Em seu trabalho, Dartha incorpora os aspectos mais contraculturais que outrora estiveram em evidência tendo no surf uma de suas expressões. Algo que vem se perdendo progressivamente e ou se transformando em token para tilêlês de toda espécie. Neste sentido, é bastante importante perceber como o surf pode servir de alimento para linhas e flows que remetem a um outra política, outro modo de existir, que no caso de Dartha não se exime em denunciar o racismo por exemplo.
Já o Bidu, lançou dois discos onde através de sua poética criou uma ideia de novo mangue, ele que é morador do Bairro Industrial. Em DMPM vol. 1 (2018) e 2 (2022), o MC conjuga suas vivências nas culturas de rua periféricas com o lifestyle de um preto surfista e frequentador das praias de Aracajú. Escrevemos longamente sobre esse último trabalho e você pode conferir aqui.

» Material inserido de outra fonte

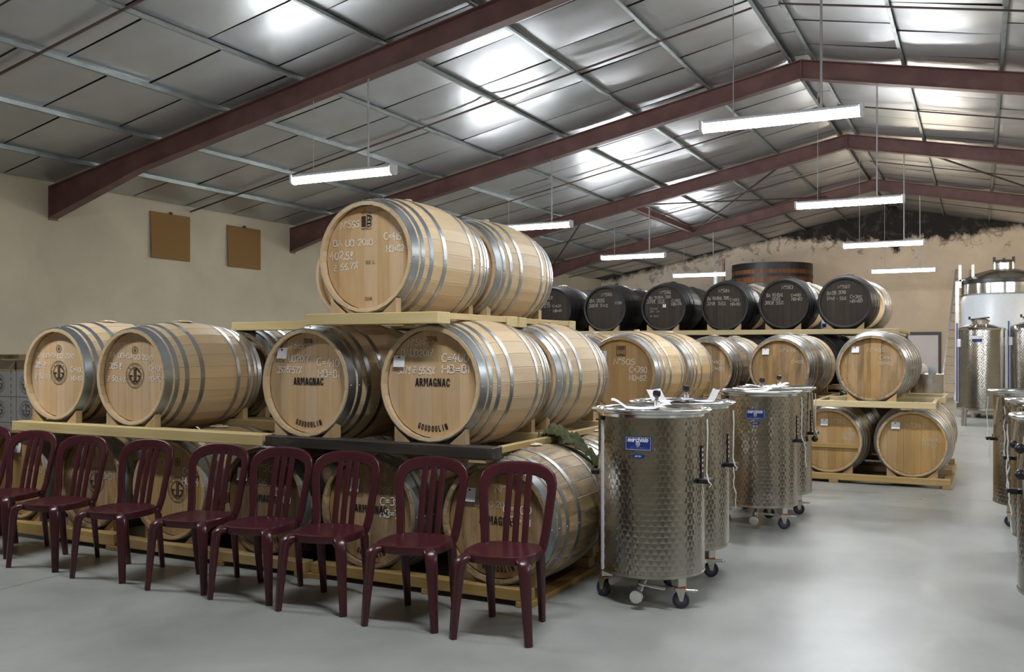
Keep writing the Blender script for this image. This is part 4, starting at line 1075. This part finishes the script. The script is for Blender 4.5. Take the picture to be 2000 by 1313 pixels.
# ------------------------------------------------------------------ variable-capacity steel vats on castors
VR, VZ0, VZ1 = .328, .185, 1.165
def vat_proto():
    t = thing('steel_vat', 'vat', 'vat', (0, 0, 0), 0, 'embossed steel vats on castors')
    mb = MB(); n = 72; hs = [VZ0, VZ0 + .004, VZ1]
    vs = []; uv = []; fs = []
    for i in range(n + 1):
        a = 2 * pi * i / n
        for z in (VZ0, VZ1): vs.append((VR * cos(a), VR * sin(a), z)); uv.append((a * VR, z))
    for i in range(n): fs.append((2 * i, 2 * i + 2, 2 * i + 3, 2 * i + 1))
    mb.add(vs, fs); mb.uv = uv
    part('shell', mb, 'emboss', t)
    part('bottom', MB().lathe([(VR + .002, VZ0 + .02), (VR + .004, VZ0 + .004), (VR - .01, VZ0 - .004), (.0005, VZ0 - .03)], 48), 'steel_soft', t)
    part('top_rim', MB().lathe([(VR - .004, VZ1 - .03), (VR + .004, VZ1 - .028), (VR + .010, VZ1 - .012), (VR + .030, VZ1 - .010), (VR + .041, VZ1 - .002), (VR + .044, VZ1 + .008), (VR + .036, VZ1 + .016), (VR + .012, VZ1 + .018), (VR - .006, VZ1 + .010), (VR - .012, VZ1 - .006), (VR - .03, VZ1 - .012)], 64), 'steel_rim', t, angle=50)
    part('lid', MB().lathe([(VR - .02, VZ1 - .012), (VR - .05, VZ1 - .016), (VR - .09, VZ1 - .002), (.20, VZ1 + .004), (.0005, VZ1 + .010)], 48), 'steel_rim', t, angle=50)
    k = part('lid_valve', MB().lathe([(.020, 0), (.020, .055), (.013, .058), (.011, .075)], 16, c=(.02, .06, VZ1)), 'steel_rim', t)
    part('knob', MB().lathe([(.010, 0), (.022, .010), (.026, .028), (.022, .044), (.0005, .050)], 16, c=(.02, .06, VZ1 + .072)), 'black', k)
    # castors
    for q, (a, brake) in enumerate(((200, 0), (322, 1), (80, 0))):
        ca, sa = cos(radians(a)), sin(radians(a)); R_ = .275
        ct = thing('tmp', '', '') if False else None
        lg = part('leg_bracket', MB().box(-.035, .035, -.03, .03, .128, VZ0 + .02, .003), 'zinc', t, (R_ * ca, R_ * sa, 0), (0, 0, radians(a)))
        wl = MB().lathe([(.030, -.014), (.046, -.015), (.050, -.010), (.050, .010), (.046, .015), (.030, .014)], 28, 'Y', c=(0, 0, .050))
        sw = radians(-a + (-25 if q == 0 else 12))
        part('tyre', wl, 'navy', lg, (.02, 0, 0), (0, 0, sw))
        part('wheel_disc', MB().lathe([(.0005, -.013), (.040, -.011), (.040, .011), (.0005, .013)], 24, 'Y', c=(0, 0, .050)), 'rubber', lg, (.02, 0, 0), (0, 0, sw))
        fk = MB()
        for s_ in (-1, 1):
            fk.add([(-.030, s_ * .018, .118), (.028, s_ * .018, .118), (.012, s_ * .020, .045), (-.006, s_ * .020, .045), (-.030, s_ * .021, .118), (.028, s_ * .021, .118), (.012, s_ * .023, .045), (-.006, s_ * .023, .045)], [(0, 1, 2, 3), (7, 6, 5, 4), (0, 4, 5, 1), (1, 5, 6, 2), (2, 6, 7, 3), (3, 7, 4, 0)])
        fk.box(-.030, .030, -.022, .022, .114, .122)
        part('fork', fk, 'zinc', lg, (.02, 0, 0), (0, 0, sw), smooth=False)
        part('red_collar', MB().box(-.034, .034, -.026, .026, .121, .128), 'red', lg, (.01, 0, 0), (0, 0, sw), smooth=False)
        if brake: part('brake_pedal', MB().box(.02, .085, -.015, .015, .100, .118, .004).box(.08, .10, -.012, .012, .104, .116, .003), 'zinc', lg, (.02, 0, 0), (0, 0, sw), smooth=False)
    # drain valve at the front
    vt = part('drain_pipe', MB().cyl((0, -.16, .15), (0, -.30, .095), .022, seg=16).cyl((0, -.12, VZ0 - .02), (0, -.16, .15), .022, seg=16), 'steel_soft', t)
    part('drain_cap', MB().lathe([(.0005, -.345), (.036, -.345), (.040, -.338), (.040, -.315), (.034, -.305), (.022, -.300)], 28, 'Y', c=(0, 0, .080)), 'steel_rim', vt)
    part('valve_lever', MB().cyl((.0, -.27, .140), (.06, -.285, .138), .008, .007, 10).cyl((.06, -.285, .138), (.165, -.30, .136), .009, .009, 12), 'steel_rim', vt)
    # level gauge strip with graduations, at the left
    a = radians(222)
    st = part('level_gauge', MB().box(-.014, .014, -.006, .004, VZ0 + .01, VZ1 - .045, .002), 'scale', t, (VR * cos(a), VR * sin(a), 0), (0, 0, a + pi / 2))
    tk = MB()
    for q in range(92):
        zz = VZ0 + .02 + q * .0098; ln = .017 if q % 10 == 0 else .008
        tk.add([(.012 - ln, -.0068, zz), (.012, -.0068, zz), (.012, -.0068, zz + .0022), (.012 - ln, -.0068, zz + .0022)], [(0, 1, 2, 3)])
    part('graduations', tk, 'ink', st, smooth=False, kind='stuff')
    part('gauge_cap', MB().box(-.017, .017, -.011, .004, VZ1 - .055, VZ1 - .032, .003), 'black', st)
    # maker's plate and grade badge
    a = radians(272)
    def curved(x0, x1, z0, z1, dr, mbx=None, n=8):
        mbx = mbx or MB(); vs = []
        for i in range(n + 1):
            q = a + (x0 + (x1 - x0) * i / n) / VR
            for z in (z0, z1): vs.append(((VR + dr) * cos(q), (VR + dr) * sin(q), z))
        return mbx.add(vs, [(2 * i, 2 * i + 2, 2 * i + 3, 2 * i + 1) for i in range(n)])
    def wrap(mb2, dr):
        mb2.v = [((VR + dr) * cos(a + x / VR), (VR + dr) * sin(a + x / VR), z) for x, y, z in mb2.v]; return mb2
    pz = .985
    pl = part('maker_plate', curved(-.080, .080, pz - .042, pz + .042, .004), 'blue', t, label='dark blue maker plate with white print')
    ink = MB()
    for (x0, x1, z0, z1) in ((-.074, .074, .0355, .037), (-.074, .074, -.037, -.0355), (-.074, -.0725, -.037, .037), (.0725, .074, -.037, .037)):
        n = 10; vs = []
        for i in range(n + 1): vs += [(x0 + (x1 - x0) * i / n, 0, pz + z0), (x0 + (x1 - x0) * i / n, 0, pz + z1)]
        ink.add(vs, [(2 * i, 2 * i + 2, 2 * i + 3, 2 * i + 1) for i in range(n)])
    GL = dict(G); lo = .66
    GL.update({'m': (.7, [[(0, 0), (0, lo)], [(0, .5), (.15, lo), (.33, .55), (.33, 0)], [(.33, .5), (.5, lo), (.68, .55), (.68, 0)]]), 'a': (.46, [arc(.22, .33, .22, .33, 0, 360, 12), [(.45, lo), (.45, 0)]]),
               'r': (.34, [[(0, 0), (0, lo)], [(0, .42), (.14, lo), (.34, .62)]]), 'c': (.42, [arc(.23, .33, .23, .33, 50, 310, 10)]), 'h': (.46, [[(0, 0), (0, 1)], [(0, .45), (.2, lo), (.44, .52), (.44, 0)]]),
               'i': (.10, [[(.05, 0), (.05, lo)], [(.05, .88), (.05, .96)]]), 's': (.40, [arc(.2, .5, .18, .16, 40, 250, 7) + arc(.2, .17, .2, .17, 80, -150, 7)]), 'o': (.46, [arc(.23, .33, .22, .33, 0, 360, 12)])})
    write(ink, 'marchisio', -.062, pz + .012, .024, .118, .2, .25, 0, 0, GL)
    write(ink, '---', .040, pz + .006, .005, .018, .14, .1, 0, 0)
    ribbon(ink, [(-.010, pz + .006), (-.011, pz - .006), (0, pz - .019), (.011, pz - .006), (.010, pz + .006), (0, pz + .010), (-.010, pz + .006)], .003); ribbon(ink, arc(0, pz - .002, .004, .006, 0, 360, 8), .0025)
    for q, (s_, w_) in enumerate((('--- -- ---- -', .09), ('-- ---- --- ----- --', .125), ('---- ----- --', .10))): write(ink, s_, -w_ / 2, pz - .024 - .0055 * q, .0038, w_, .14, 0, 0, 0)
    part('plate_print', wrap(ink, .0052), 'white', pl, smooth=False)
    bz = pz - .075; el = MB(); n = 24
    vs = [(0, 0, bz)] + [(.040 * cos(2 * pi * i / n), 0, bz + .0145 * sin(2 * pi * i / n)) for i in range(n)]
    el.add(vs, [(0, 1 + i, 1 + (i + 1) % n) for i in range(n)])
    bd = part('grade_badge', wrap(el, .004), 'blue', t, label='small blue oval badge')
    tx = MB(); write(tx, 'AISI 304', -.019, bz - .0035, .008, .038, .18, 0, 0, 0); write(tx, '-----', -.014, bz + .0075, .003, .028, .14, 0, 0, 0)
    part('badge_print', wrap(tx, .0052), 'white', bd, smooth=False)
    # pump holder with manometer cord on the right, clamp handle on the left
    a = radians(352)
    hb = part('pump_bracket', MB().box(-.045, .045, .0, .075, .735, .765, .006), 'black', t, ((VR - .005) * cos(a), (VR - .005) * sin(a), 0), (0, 0, a - pi / 2))
    part('pump_board', MB().box(-.016, .016, .002, .012, .765, .96, .003), 'black', hb)
    part('red_edge', MB().box(-.020, -.016, .002, .013, .765, .965).box(-.016, .020, .002, .0125, .961, .965), 'red', hb, smooth=False)
    dg = MB()
    for q in range(5): dg.box(-.008, .008, .0115, .0135, .80 + .032 * q, .815 + .032 * q)
    part('board_marks', dg, 'white', hb, smooth=False)
    P = [(.038, .055, 1.125), (.042, .060, 1.05), (.046, .058, .92), (.050, .056, .80), (.052, .070, .752), (.050, .085, .735), (.048, .075, .72)]
    part('hose', MB().sweep(P, [(.0045, .0045)], 8), 'cord', hb)
    a = radians(190)
    cb = part('clamp_bracket', MB().box(-.03, .03, 0, .05, .755, .785, .006), 'black', t, ((VR - .004) * cos(a), (VR - .004) * sin(a), 0), (0, 0, a - pi / 2))
    return t
VP = vat_proto()
vats = [(-1.824, 5.52, .05, 'embossed steel vat with blue plate, nearest one on castors beside the chairs'), (-1.87, 6.34, .1, 'embossed steel vat half hidden behind the nearest one'), (-1.736, 8.26, .08, 'embossed steel vat standing in the aisle before the barrel chalked 476'),
        (-1.74, 9.05, .05, 'embossed steel vat half hidden behind the one in the aisle'), (.44, 9.3, 2.6, 'steel vat at the right edge of the picture, its castor in view'), (.54, 7.72, 2.5, 'steel vat cut off by the right edge, middle one of the right hand vats'), (.52, 5.95, 2.4, 'steel vat at the extreme right edge, nearest of the right hand vats')]
for k, (x, y, r, lb) in enumerate(vats):
    o = VP if k == 0 else copy_tree(VP)
    o.location = (x, y, 0); o.rotation_euler = (0, 0, r); o['label'] = lb
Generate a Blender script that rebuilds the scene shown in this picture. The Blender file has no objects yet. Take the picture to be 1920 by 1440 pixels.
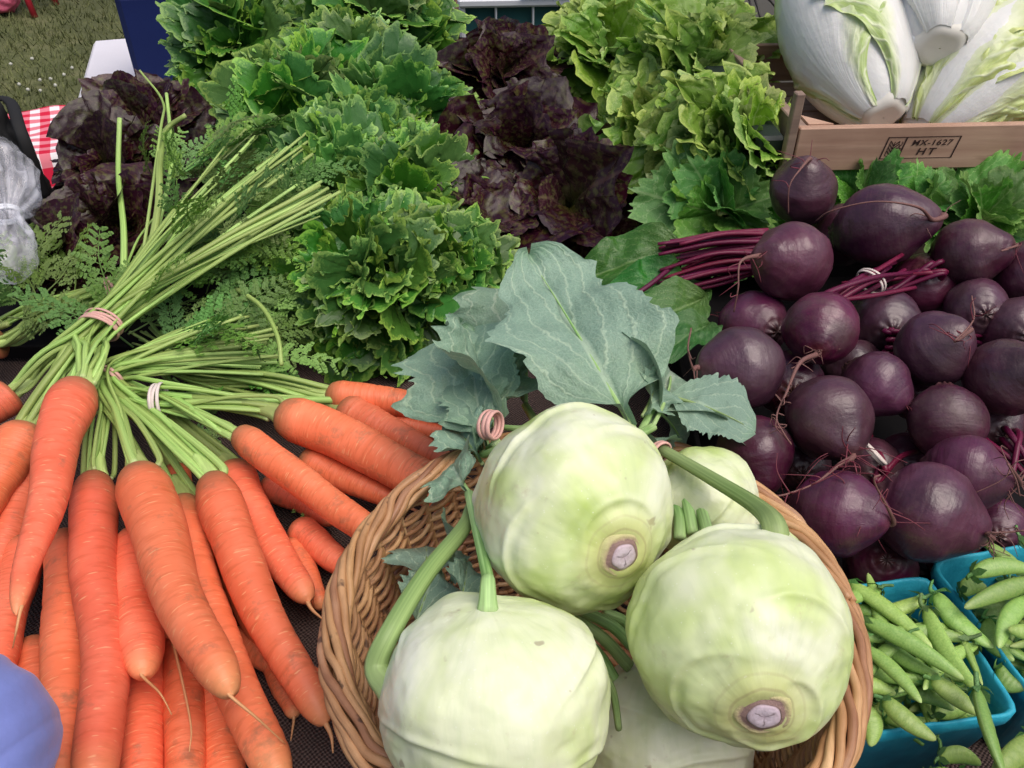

Sim, a cultura do surf possui abrangência dentro do cenário hip-hop, pois homens e mulheres negras são surfistas, bodysurfers, longboarders, bodyboarders e com as vivências perfiféricas, consomem e produzem o rap, o grafite, os elementos da cultura. No nordeste, mas certamente também nas favelas do Rio de Janeiro, a intersecção entre surf e hip-hop é algo que existe, mas não é evidenciado, da mesma forma que a negritude não é evidenciada no surf, por conta dos estereótipos racistas que fazem parte desta cultura.
Apesar de todo o racismo que permeia a história do esporte no mundo, a negritude possui sua própria e importante história ancestral e atual e segue buscando se associar, se encontrar e se pensar dentro destes espaços. Certamente, a cultura hip-hop pode ser um letramento político fundamental para uma luta político racial a se empreender aqui em nosso país. Basta que saíbamos que certamente o lucro de surfshops e marcas vem em grande medida dos jovens de periferia, negros que consomem essas marcas, mas não se dão conta de que estas empresas fecham as portas para os seus iguais!
-Afro Surf e o Hip-Hop no Brasil: Rua e Praia, tradições apagas e desconhecidas!